The "Winner" Squeezes: Introduction
I have not seen any book which discusses or analyzes the winner squeeze. Perhaps that is because it often naturally runs itself. Nonetheless, it seems to be the most common type of squeeze occurring at the bridge table.
Definition
In almost all squeezes, when they work, the opponent pitches a card in a suit promoting a card you hold in that suit. Your card was not high enough to win a trick by brute force.
In what I will call the winner squeezes, you have a card that can be promoted to a winner without any discards by the opponents. The problem is that if you knock out the stopper (or stoppers) needed to win this trick, the opponents will first cash enough winners that you will not be able to enjoy the winner you have established.
The Winner Squeeze forces the opponent to discard enough winners that you can enjoy the trick you set up. (Or, instead of winners, the opponent discards potential winners or a loser corresponding to the other opponent's winners.)
The Winner Squeeze
Consider this situation, which is not a winner squeeze, to appreciate the structure.
xxx
KQx
xxx
xxxx
KQJ1098 xx
Axx xxxx
AKQ xxxx
x xxx
Ax
xxx
xxx
AKQJ10
Lefty leads a spade against the contract of 1NT. You have six tricks and would like a seventh. However, if you lead a heart, Lefty cashes 9 tricks and you are down two. On the run of the clubs, Lefty can first pitch losers, then eventually has to pitch winners. So you are squeezing out winners.
However, Lefty can keep all winners. So when you are done with clubs and lead a heart, Lefty wins the rest of the tricks. There is no gain from your so-called squeeze.
To gain a trick by creating winners, there has to also be a threat against Lefty in a suit you have first-round control in. Consider this situation, which is a winner squeeze.
xxx
KQx
xxx
xxxx
KQJ10987 xx
Ax xxxx
J1098 xx
-- QJ109x
A
J109x
AKQx
AKxx
Again Lefty leads a spade. Again Lefty has more than enough winners to set 1NT once given the lead. But the second club forces Lefty to discard a winner, because Lefty cannot afford to throw a diamond. Now you have gained a trick. You can lead a heart. Lefty will cash a lot of winners, but eventually you will get your diamond tricks and a heart trick.
In this example, Lefty cannot reduce his hand to just winners. In essence, Lefty has to save a losing diamond. It would not be a losing diamond if 4 rounds of the suit were played. But no one is going to play four rounds. (You are going to throw your losing diamond on one of Lefty's winning spades.) This has created a "space" for your heart winner.
The squeeze works even if Lefty is sitting behind both threats.
xxx
xxx
xxx
xxxx
KQJ10987 xx
Ax J109x
J1098 xx
-- QJ109x
A
KQxx
AKQx
AKxx
Features of the Winner Squeeze
The defining feature of the Winner squeeze is that there is a suit in which you can set up winners except the opponents will make their tricks first.

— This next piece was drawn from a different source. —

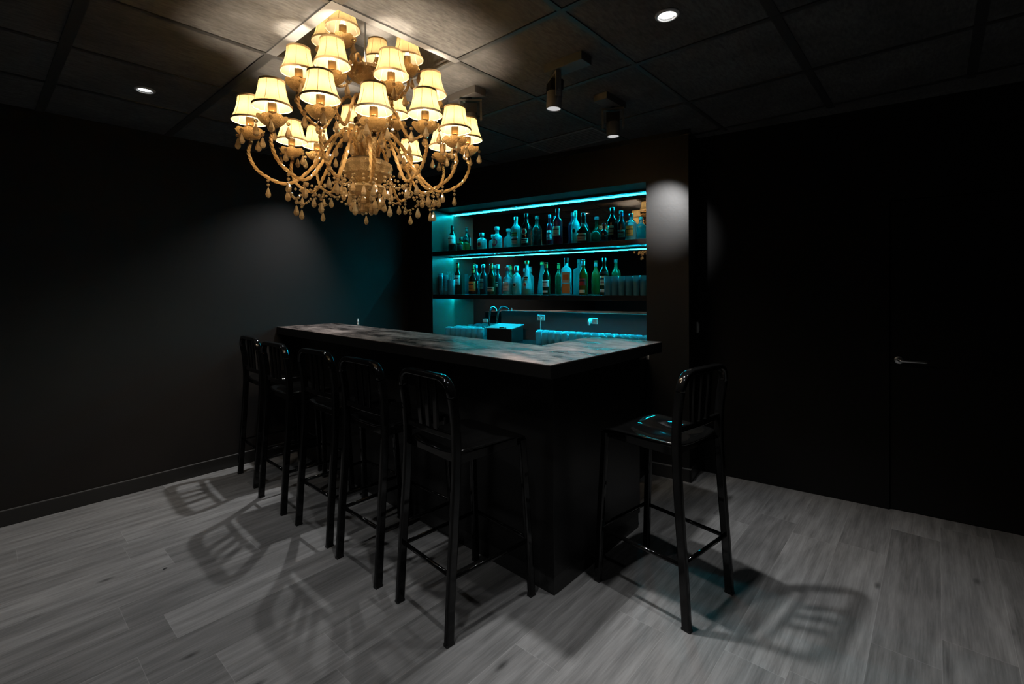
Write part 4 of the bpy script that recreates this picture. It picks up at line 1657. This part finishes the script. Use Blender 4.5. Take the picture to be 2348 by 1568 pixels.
for k in range(14):
    a = k * 2 * PI / 14
    hang(.118 * math.cos(a), .118 * math.sin(a), 1.995, 2 + k % 2, .95)
for k in range(10):
    a = k * 2 * PI / 10 + .2
    hang(.084 * math.cos(a), .084 * math.sin(a), 1.925, 1 + k % 2, 1.0)
for k in range(6):
    a = k * 2 * PI / 6 + .5
    hang(.040 * math.cos(a), .040 * math.sin(a), 1.885, 1, .95)
for k, (rel, zq, tier) in enumerate(tips):
    if tier == 0:
        R = rel.length
        d = rel.normalized()
        dip = max(1.90, zq - .27)
        p = d * (R * .70)
        hang(p.x, p.y, dip - .008, 1, 1.0)
        p = d * (R * .86)
        hang(p.x, p.y, dip + .014, 2, .9)
        p = d * .18
        hang(p.x, p.y, TIER_Z[0] + .085, 1, .9)
    elif tier == 1:
        p = rel.normalized() * (rel.length * .66)
        hang(p.x, p.y, zq - .225, 1, .95)


def garland(a, b, sag, beads):
    bm = bmesh.new()
    A, B = Vector(a), Vector(b)
    for k in range(beads):
        f = (k + .5) / beads
        p = A.lerp(B, f) - Vector((0, 0, sag * 4 * f * (1 - f)))
        s = .0074
        lathe(bm, [(0, p.z + s), (s * .75, p.z + s * .5), (s, p.z), (s * .75, p.z - s * .5), (0, p.z - s)], 7, p.x, p.y)
    obj('bead_garland', bm, M['crystal'], ch)


low = sorted([(math.atan2(r.y, r.x), r, z) for r, z, t_ in tips if t_ == 0])
for i in range(len(low)):
    a, b = low[i], low[(i + 1) % len(low)]
    da, db = a[1].normalized(), b[1].normalized()
    pa = da * (a[1].length * .70)
    pb = db * (b[1].length * .70)
    za, zb = max(1.90, a[2] - .27), max(1.90, b[2] - .27)
    L_ = (pa - pb).length
    garland((pa.x, pa.y, za - .012), (pb.x, pb.y, zb - .012), .065, max(5, int(L_ / .020)))
    m_ = (pa + pb) / 2
    hang(m_.x, m_.y, (za + zb) / 2 - .085, 1, .95)
    garland((pa.x, pa.y, za - .012), (da.x * .12, da.y * .12, 2.02), .05, max(5, int((pa.length - .12) / .021)))
mid = sorted([(math.atan2(r.y, r.x), r, z) for r, z, t_ in tips if t_ == 1])
for i in range(len(mid)):
    a = mid[i]
    d = a[1].normalized()
    garland((a[1].x * .95, a[1].y * .95, a[2] - .075), (d.x * .08, d.y * .08, 2.50), .035, 13)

The squeeze functions only to stop the opponents from cashing so many tricks that you cannot enjoy the winner you set up.
In other words, in the normal squeeze, the opponent pitches a spade creating a spade trick for you. In the winner squeeze, the opponent pitches a spade creating a heart trick for you. (Or whatever the suits are.)
All four suits are involved, and each suit plays a distinctive role. First, there is the suit in which you have the squeeze card (clubs in the above example). Second, there is the suit in which Lefty (or whoever the squeeze is against) has winners. That was spades in the above example. Third, there is a suit in which you have a threat and Lefty has to guard the threat, forcing Lefty to save a loser instead of a winner (diamonds in the above example). Finally, there is a suit which you can set up tricks by knocking out controls (hearts in the above example).
The winner squeeze always gains one trick.
A Typology of Squeezes
Again, in almost all squeezes, you create a trick out of a card that was not high enough by itself to be a winner. In endplays, you create a trick out of a card that was not high enough to be a winner by itself, and for which a finesse would have lost.
The winner squeeze falls into a very small third category. To be sure, a normal squeeze can squeeze a lot of winners out of an opponent's hand, as can the squeeze and endplay. Despite the name I chose, the "winner" squeeze, squeezing out winners is not the distinctive feature. The distinctive feature is setting up a trick in a suit where you lack only time/space to establish a winner.
The only other member of this third type of squeeze which I can think of is the stepping-stone squeeze (see comments), in which you have the winners and are using the squeeze to create the communication needed to cash the winners.